Há um conto árabe, de autoria anônima, certamente que reinventado por alguma Sherazade perdida no tempo, que nos dá o homem imortal. Passam-se os séculos, e El Alin Ben El-Al não morre nunca; e nem envelhece, o que é ainda mais interessante. Cansado, contudo, de tanta juventude e de tanto tempo sobre este vale de lágrimas, Ben El-Al _sabe o ele que faz?_ suicida-se! O que, entre os árabes, se não a serviço de Alá, é pecado hediondo e inominável.
Velho e ainda outra vez irrecorrivelmente imortal, o destino de nosso herói islâmico é bem trágico –permanecer para sempre queimando no inferno maometano, o qual, segundo as más línguas, é bem pior que o nosso preclaro inferno cristão com demônios e tridentes. No inferno maometano os condenados são obrigados a morrer e a nascer todos os dias...
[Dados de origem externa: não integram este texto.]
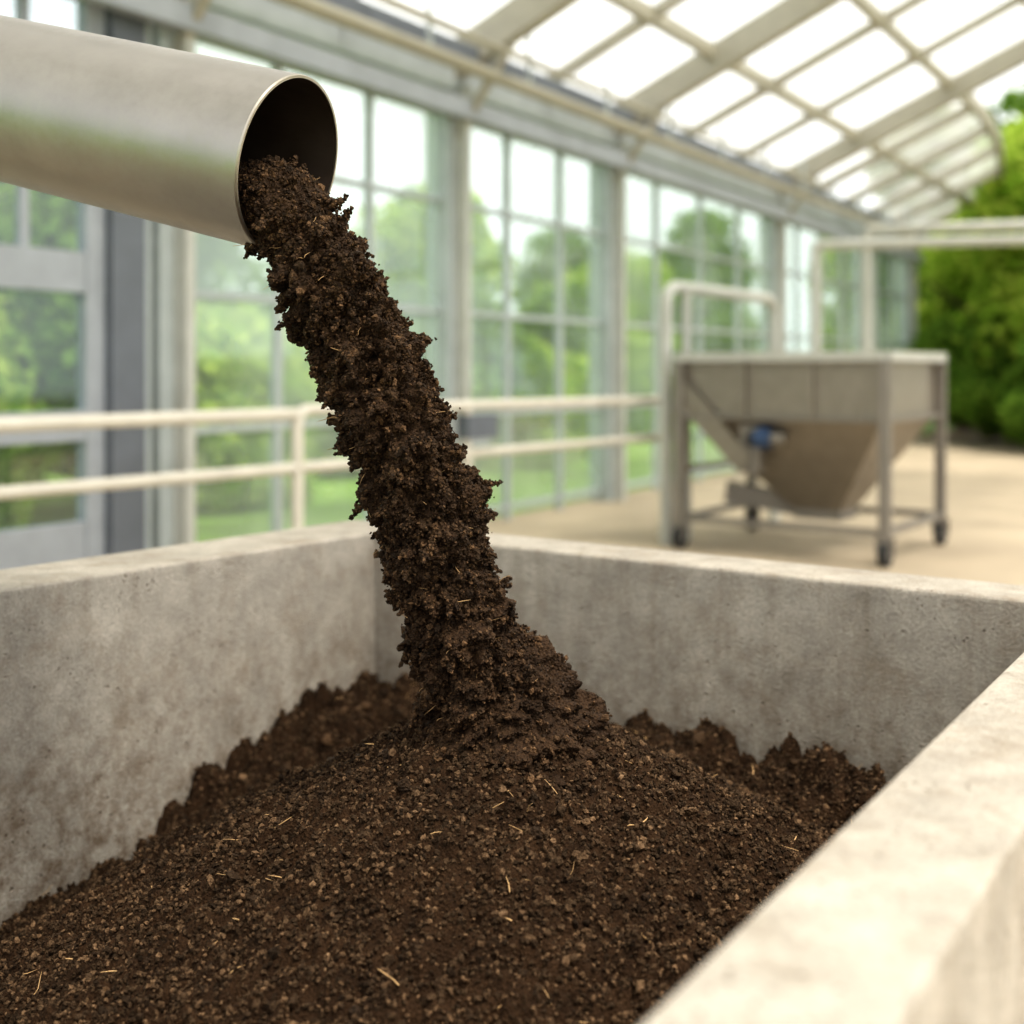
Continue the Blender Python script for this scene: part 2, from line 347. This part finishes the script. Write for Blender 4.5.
# ---------------------------------------------------------------- trees / bushes
def tree_mesh(name,height,spread,nleaf,leaf,mat,trunk=True,seed=1,ls=.14):
    rr=np.random.default_rng(seed); bb=B()
    if trunk:
        bb.tube([(0,0,0),(.05,0,height*.25),(-.03,.05,height*.5),(0,0,height*.8)],[.17,.13,.10,.04],M_bark,10)
        for i in range(5):
            an=i*1.3; bb.tube([(0,0,height*(.3+.08*i)),(math.cos(an)*spread*.6,math.sin(an)*spread*.6,height*(.5+.08*i))],[.07,.02],M_bark,8)
    nb=16; C=[]
    z0=.22 if trunk else .0
    for i in range(nb):
        t=rr.uniform(z0,1); an=rr.uniform(0,6.28); ra=spread*.75*math.sqrt(max(.05,1-((t-.45)/.62)**2))*rr.uniform(.2,1)
        C.append((math.cos(an)*ra,math.sin(an)*ra,height*t*.88+.15,spread*rr.uniform(.28,.45)))
    C=np.array(C); idx=rr.integers(0,nb,nleaf)
    d=rr.normal(size=(nleaf,3)); d/=np.linalg.norm(d,axis=1)[:,None]
    p=C[idx,:3]+d*(C[idx,3]*rr.uniform(.6,1.05,nleaf))[:,None]; p[:,2]=np.maximum(p[:,2],.08)
    x=rr.normal(size=(nleaf,3)); x/=np.linalg.norm(x,axis=1)[:,None]; y=np.cross(x,d+.5*rr.normal(size=(nleaf,3))); y/=np.linalg.norm(y,axis=1)[:,None]
    s_=(ls*rr.uniform(.6,1.3,nleaf))[:,None]
    q=np.stack([p-x*s_,p-y*s_*.5,p+x*s_,p+y*s_*.5],1).reshape(-1,3)
    o=len(bb.v); bb.v+= [tuple(v) for v in q]; mi=bb.mi(mat)
    for i in range(nleaf): bb.f.append((o+4*i,o+4*i+1,o+4*i+2,o+4*i+3)); bb.m.append(mi); bb.s.append(False)
    ob=bb.done(name); return ob
def place(base,loc,sc,rz,name=None):
    o=bpy.data.objects.new(name or base.name.split('.')[0],base.data); scene.collection.objects.link(o); o.location=loc; o.scale=(sc,sc,sc); o.rotation_euler=(0,0,rz); return o
T1=tree_mesh('tree',5.2,2.1,8000,1,M_leafL,True,1); T2=tree_mesh('tree',6.4,2.5,9000,1,M_leafD,True,2)
S1=tree_mesh('bush',1.7,1.4,6000,1,M_leafL,False,3,.11); S2=tree_mesh('bush',2.5,1.6,7000,1,M_leafD,False,4,.12)
T1.location=H(3,-9,0); T2.location=H(9,-12,0); S1.location=H(1,-3.2,0); S2.location=H(6,-4,0)
for i,u in enumerate(np.arange(-1,30,2.5)):
    place(T1 if i%3 else T2,H(u+random.uniform(-.8,.8),-8.5-random.uniform(0,5),0),random.uniform(.75,1.05),random.uniform(0,6))
for i,u in enumerate(np.arange(-6.5,20,1.9)):
    place(S1 if i%3 else S2,H(u+random.uniform(-.5,.5),-3.0-random.uniform(0,2.5),0),random.uniform(.8,1.15),random.uniform(0,6))
for (x,y,sc,kk) in((9.0,20.6,.7,3),(10.4,19.4,.8,4),(8.7,23.2,.85,3),(11.9,20.8,1.1,3),(10.6,24,1.2,4),(9.3,27,1.1,3),
                   (10.6,22.8,1.2,1),(13,21,1.15,2),(11.6,25,1.3,1),(10.6,29,1.2,2),(9.6,33,1.1,1),(14.5,27,1.3,2),(15.5,22,1.2,1),(13.5,31,1.4,2),(17,30,1.3,2),(11.0,21.0,.9,2),(9.9,25.6,.95,1)):
    place({1:T1,2:T2,3:S2,4:S1}[kk],(x,y,0),sc,random.uniform(0,6),'woodland_tree' if kk<3 else 'woodland_shrub')

# ---------------------------------------------------------------- concrete bin
FL=Vector((-.338,3.042)); FRi=Vector((.950,2.100))
dl=Vector((-.594,-.804)).normalized(); dr=Vector((-.545,-.838)).normalized()
NL=FL+dl*3.1; NR=FRi+dr*3.0
inner=[NL,NR,FRi,FL]   # ccw
def offs(poly,ts):
    n=len(poly); L=[]
    for i in range(n):
        a=poly[i];b_=poly[(i+1)%n]; dd=(b_-a).normalized(); nn=Vector((dd.y,-dd.x)); L.append((a+nn*ts[i],dd))
    res=[]
    for i in range(n):
        p0,d0=L[i-1];p1,d1=L[i]
        den=d0.x*d1.y-d0.y*d1.x; tt=((p1-p0).x*d1.y-(p1-p0).y*d1.x)/den; res.append(p0+d0*tt)
    return res
outer=offs(inner,[.14,.135,.16,.22])
import bmesh
bm=bmesh.new()
def ring(poly,z): return [bm.verts.new((q.x,q.y,z)) for q in poly]
ob_,ot,it,ib=ring(outer,0),ring(outer,1.0),ring(inner,1.0),ring(inner,.16)
for i in range(4):
    j=(i+1)%4
    bm.faces.new((ob_[i],ob_[j],ot[j],ot[i])); bm.faces.new((ot[i],ot[j],it[j],it[i])); bm.faces.new((it[i],it[j],ib[j],ib[i]))
bm.faces.new(ib); bm.faces.new(ob_[::-1])
edges=[e_ for e_ in bm.edges if all(abs(v.co.z-1)<1e-4 for v in e_.verts) and not ((e_.verts[0] in ot)!=(e_.verts[1] in ot))]
bmesh.ops.bevel(bm,geom=edges,offset=.010,segments=3,profile=.6,affect='EDGES')
bmesh.ops.recalc_face_normals(bm,faces=bm.faces)
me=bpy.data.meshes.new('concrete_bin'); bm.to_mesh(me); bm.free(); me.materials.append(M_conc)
ob=bpy.data.objects.new('concrete_bin',me); scene.collection.objects.link(ob)

# ---------------------------------------------------------------- soil heap
nv=noise.noise
def fbm(x,y,z,oc,sc):
    v=0;a=1
    for o in range(oc):
        v+=a*nv(Vector((x*sc,y*sc,z*sc+o*7.3))); a*=.55; sc*=2.1
    return v
def clod(x,y,s,z=0.):
    wx=x+.010*nv(Vector((x*40,y*40,z))); wy=y+.010*nv(Vector((x*40,y*40,z+9)))
    d_=noise.voronoi(Vector((wx*s,wy*s,z)))[0][0]
    return max(0.,1-(d_/.75)**2)
AX,AY=-.005,1.93
nL=Vector((-dl.y,dl.x)); 
if (FRi-FL).dot(nL)<0: nL=-nL
bw=(FRi-FL).normalized(); nB=Vector((-bw.y,bw.x))
if nB.dot(NL-FL)<0: nB=-nB
def smax(a,b,k=.05):
    hh=max(k-abs(a-b),0)/k; return max(a,b)+hh*hh*k*.25
def hz(x,y):
    q=Vector((x,y))-FL; al=q.dot(dl)
    base=.59-.33*min(1,max(0,(al-.22)/.85))**1.05
    dw=min(q.dot(nL),q.dot(nB)); v_=min(1,max(0,(dw-.12)/.28)); base-=.12*v_*v_*(3-2*v_)
    r0=math.hypot((x-AX)*.95,(y-AY)); n=fbm(x,y,0,3,6.)
    cone=.858-.60*(math.sqrt(r0*r0+.012)-.11)+.016*n
    c1=clod(x,y,11,3.3); c2=clod(x,y,26,5.1)
    base+=.035*n+.050*c1+.026*c2
    z=smax(base,cone,.03)
    z+=.012*c2+.011*clod(x,y,55,1.7)+.010*nv(Vector((x*20,y*20,8)))+.008*nv(Vector((x*80,y*80,2)))+.005*nv(Vector((x*180,y*180,2)))
    return z
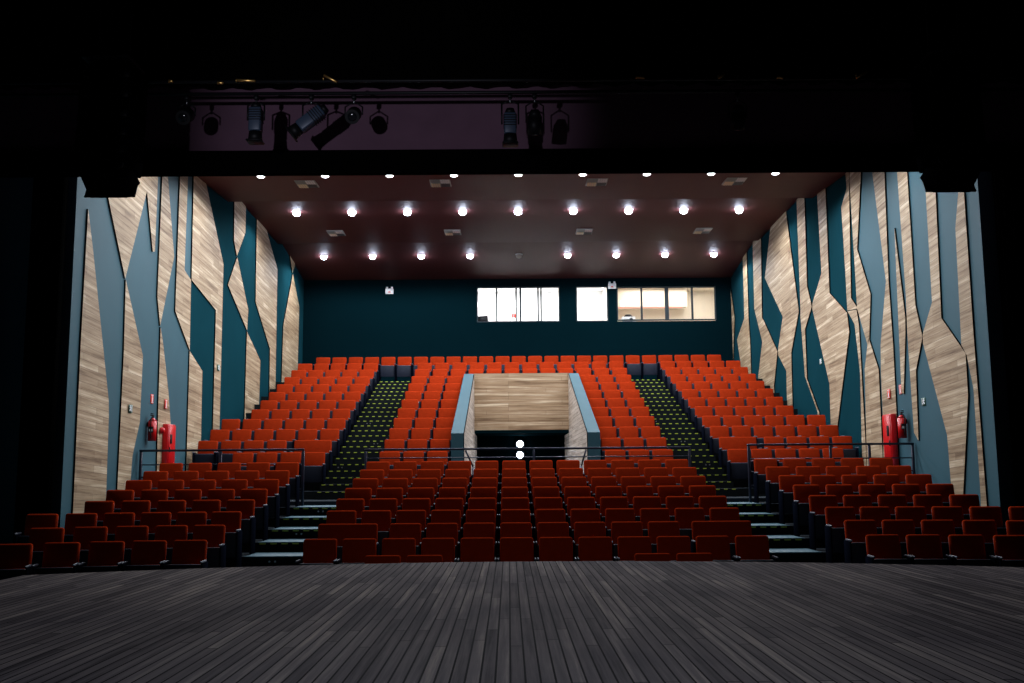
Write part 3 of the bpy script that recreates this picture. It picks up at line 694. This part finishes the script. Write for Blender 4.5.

Gordon Lithgow, o cientista que comandou o estudo em torno dos vermes Caenorhabditis elegans, explicou que estes foram submetidos a um coquetel de drogas anti-oxidantes para a eliminação dos chamados “radicais livres” –moléculas danadamente reativas que liquidam ao longo do tempo com as células de qualquer ser vivo. Os radicais livres seriam, por exemplo, como a ferrugem é para o metal exposto à maresia –detalhou aos leigos o eminente pesquisador britânico.
Em pesquisa científica, sabemos, basta uma amostragem para que se descortine todo um mar de possibilidades, ainda que essas possibilidades sejam mais remotas do que o condenado do Islã em salvar-se de sua morte cotidiana no intolerável inferno de Alá. Quantos milhares de anos teremos de esperar para que as pesquisas com os “elegans” sejam aplicadas aos seres humanos?
Como nenhum de nós certamente estará vivo para enxergar de frente o homem imortal, vamos ficando mesmo com esta morte nossa à qual já nos habituamos, e a incontornável velhice que pode vos pôr no rés do chão. Velhice esta que, a crer no eterno Dorival Caymmi (1914-2008), um antivelho por excelência, tão olímpico quanto zen, que afirmava ser ela capaz de nos condenar ao fim e à decrepitude, mas nos legava, em contraponto, ao espírito, o sabor do saber mais consistente e a “essência” que é, dos velhos e dos sábios, quase uma segunda alma.
Pena que Peter Pan nunca tenha desejado uma alma imortal, preferindo apenas a narcísica eternidade da carne –ali onde, cruel ironia, tudo enfastia, cansa e perece.